News on stockpiles eases oil price
US light crude was off 12 cents at $64.25 a barrel during the day, after earlier dropping more than $1 to $63.10. The market has fallen 9% from a record $70.85 last week, after industrialised nations began to tap emergency reserves.
London Brent crude was off 16 cents at $62.73.
But bearish effects of the US inventory data may be hurt as still scarce petrol supplies and a relatively optimistic global economic outlook encourage buying.
Petrol stocks fell by 4.3 million barrels over the week, nearly two million less than analysts expected, according to the first US government oil data after Katrina ripped apart the country’s refining hub.

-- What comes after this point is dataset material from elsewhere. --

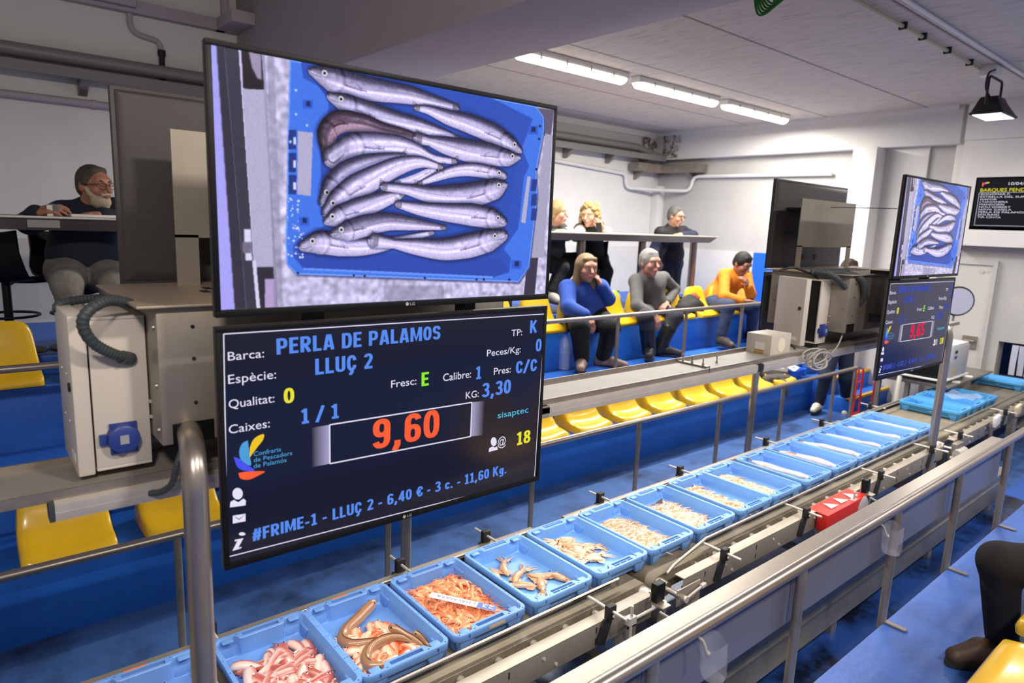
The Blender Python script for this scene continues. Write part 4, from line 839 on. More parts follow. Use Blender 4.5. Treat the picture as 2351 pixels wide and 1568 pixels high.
# ================================================================== conveyor
def conveyor(x0, x1, label, legs, nb, fb, guide, ends=True):
    t = thing('conveyor', label, 'conveyor', ((x0+x1)/2, 1.87, 0))
    for y, s in ((1.49, 1), (2.235, -1)):
        MB().box(x0+.05, x1-.05, min(y, y+.006*s), max(y, y+.006*s), .405, .50).box(x0+.05, x1-.05, min(y, y+.05*s), max(y, y+.05*s), .497, .503).build('side_plate', M_plate, t, bevel=.0015)
    for y, s in ((1.49, -1), (2.235, 1)):
        b = MB(); h = MB(); x = x0+.2
        while x < x1-.15:
            for zz in (.43, .475): h.box(x, x+.006, y-.0012 if s < 0 else y, y if s < 0 else y+.0012, zz-.012, zz+.012)
            b.lathe([(0, .007), (.005, .006)], (x+.16, y, .47), (0, s, 0), 8); b.lathe([(0, .007), (.005, .006)], (x+.22, y, .425), (0, s, 0), 8); x += .42
        h.build('slots', M_blkm, t); b.build('bolts', M_alu, t)
    # belt loop
    r = .040; zc = .4495; pr = []
    for k in range(9): a = PI/2+PI*k/8; pr.append((x0+r*math.cos(a), zc+r*math.sin(a)))
    for k in range(9): a = -PI/2+PI*k/8; pr.append((x1+r*math.cos(a), zc+r*math.sin(a)))
    MB().loops([[(a, y, b) for a, b in pr] for y in (1.585, 2.165)], True, True).build('belt', M_belt, t)
    for x in (x0, x1): MB().lathe([(0, .034), (.03, .034), (.04, .030), (.05, .030)], (x, 1.588, zc), (0, -1, 0), 20).lathe([(0, .034), (.03, .034)], (x, 2.16, zc), (0, 1, 0), 20).tube([(x, 1.47, zc), (x, 2.25, zc)], .012, 10).build('end_roller', M_pol, t)
    x = x0+.25
    while x < x1-.2: MB().lathe([(0, .018), (.05, .018)], (x, 1.585, .462), (0, -1, 0), 10).build('support_roller', M_ssd, t); x += .16
    for x in legs:
        for y in (1.52, 2.19): MB().box(x-.03, x+.03, y-.03, y+.03, 0, .42).build('leg', M_ssd, t, bevel=.003)
        MB().box(x-.02, x+.02, 1.52, 2.19, .15, .19).build('crossbar', M_ssd, t)
    for y, s, br in ((1.490, -1, nb), (2.235, 1, fb)):
        for x in br:
            m = MB().obox((x, y+s*.005, .455), (.024, 0, -.012), (0, .004, 0), (-.018, 0, -.045))
            m.box(x+.010, x+.050, y+s*.005-.013, y+s*.005+.013, .50, .557); m.build('bracket', M_blkm, t, bevel=.003)
            MB().tube([(x+.03, y-s*.115, .535), (x+.03, y+s*.085, .535)], .006, 10).build('bracket_rod', M_alu, t)
            MB().lathe([(0, .008), (.006, .007)], (x+.03, y+s*.023, .52), (0, s, 0), 8).build('clamp_screw', M_alu, t)
    for pts in guide:
        MB().tube(pts, .0075, 10).build('guide_rod', M_pol, t)
    return t
conveyor(-1.0, 2.10, 'front conveyor section with worn tan belt under the nearest crates', [-.6, .6, 1.93], [-.2, .9, 1.76], [.55, 1.30, 1.75], [[(-1, 1.606, .545), (1.92, 1.606, .545)], [(-1, 2.135, .545), (2.0, 2.135, .545)], [(1.7, 1.606, .545), (1.97, 1.606, .545), (1.97, 1.606, .52)]])
conveyor(2.21, 5.38, 'middle conveyor section carrying the long row of squid and white fish crates', [2.36, 3.6, 5.2], [2.52, 3.27, 4.20, 5.05], [2.52, 3.22, 4.20, 5.02], [[(2.24, 1.565, .50), (2.29, 1.568, .522), (2.58, 1.606, .545), (5.36, 1.606, .545)], [(2.3, 2.14, .545), (5.36, 2.14, .545)]])
conveyor(5.50, 8.95, 'far conveyor section passing through the hatch in the end wall', [5.7, 7.2, 8.3], [5.62, 6.75], [5.9], [[(5.5, 1.602, .545), (8.5, 1.602, .545)], [(5.6, 2.15, .545), (7.4, 2.15, .545)]])
def sensor(x, label, armz=.5):
    t = thing('photo_sensor', label, 'sensor', (x, 1.45, .5))
    MB().obox((x, 1.452, .545), (.026, 0, 0), (0, .016, 0), (0, 0, .038)).build('sensor_head', M_blk, t, bevel=.003)
    MB().box(x-.03, x+.02, 1.40, 1.47, .498, .504).box(x-.03, x+.02, 1.462, 1.468, .50, .545).build('holder', M_ssd, t)
    MB().tube([(x-.17, 1.44, .49), (x-.01, 1.44, .49)], .006, 8).tube([(x-.17, 1.44, .40), (x-.17, 1.44, .55)], .006, 8).box(x-.19, x-.15, 1.43, 1.455, .475, .505).build('clamp_arm', M_alu, t)
    MB().tube([(x+.02, 1.44, .36), (x+.02, 1.44, .50)], .016, 10).tube([(x+.02, 1.44, .0), (x+.02, 1.44, .36)], .02, 10).build('stand', M_ssd, t)
    MB().tube(spline([(x-.05, 1.40, .50), (x+.0, 1.34, .46), (x+.05, 1.28, .40), (x+.06, 1.24, .28)]), .005, 6).build('lead', M_lcable, t)
sensor(2.03, 'black photo sensor on a bracket at the gap between front conveyor sections')
sensor(3.93, 'black photo sensor on a bracket at the end of the red guard')
t = thing('conveyor_guard', 'red conveyor guard with three white triangles on top', 'guard', (3.67, 1.47, .4))
pg = [(3.42, .405), (3.42, .50)]+[(3.86, .50)]+[(3.86+.06*math.sin(a), .445+.055*math.cos(a)) for a in [PI*k/10 for k in range(1, 11)]]
MB().loops([[(a, y, b) for a, b in pg] for y in (1.425, 1.484)]).add([(3.42, 1.425, .501), (3.90, 1.425, .501), (3.90, 1.535, .5045), (3.42, 1.535, .5045)], [(0, 1, 2, 3)]).build('guard_shell', M_red, t, bevel=.003)
tri = MB()
for x in (3.52, 3.64, 3.76): tri.add([(x, 1.455, .5065), (x+.085, 1.455, .5065), (x+.03, 1.515, .5075)], [(0, 1, 2)])
tri.build('white_triangles', M_wh, t, smooth=False)
MB().loops([[(3.86+r_*math.sin(a), y, .445+r_*.92*math.cos(a)) for a in [2*PI*k/20 for k in range(20)]] for y, r_ in ((1.418, .05), (1.426, .064))]).build('end_disc', M_alu, t)
t = thing('tensioner', 'steel belt tensioner bolted at the start of the middle conveyor', 'machine part', (2.25, 1.47, .43))
MB().box(2.20, 2.36, 1.474, 1.482, .40, .475).build('end_plate', M_plate, t, bevel=.003)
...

Distillates were off 800,000 barrels versus expectations of 2.6m. Crude stocks dropped 6.4m barrels, within expectations.
Refiners have until today to submit bids for 30 million barrels of crude oil offered from the US government Strategic Petroleum Reserve (SPR).
This is half of a co-ordinated release of two million barrels per day for 30 days (in emergency stocks) by the International Energy Agency (IEA). Only a fifth of that is sought-after petrol, which does little to address the US supply crunch.
“We believe that this plan will not, in itself, be sufficient to return the market to pre-Katrina levels,” said SG Commodities.
But the IEA said it could extend the plan if a US petrol supply shortage lasted longer than expected.
Some 900,000 barrels per day of US refining capacity may still be unavailable at the end of September. Four refineries may remain inoperable for months.
Katrina shut down most of US production in the Gulf of Mexico, stopped offloading of imports at the only port that can handle supertankers, and curtailed output at nearly two dozen refineries.
Three of eight refineries completely shut by Katrina are back in operation.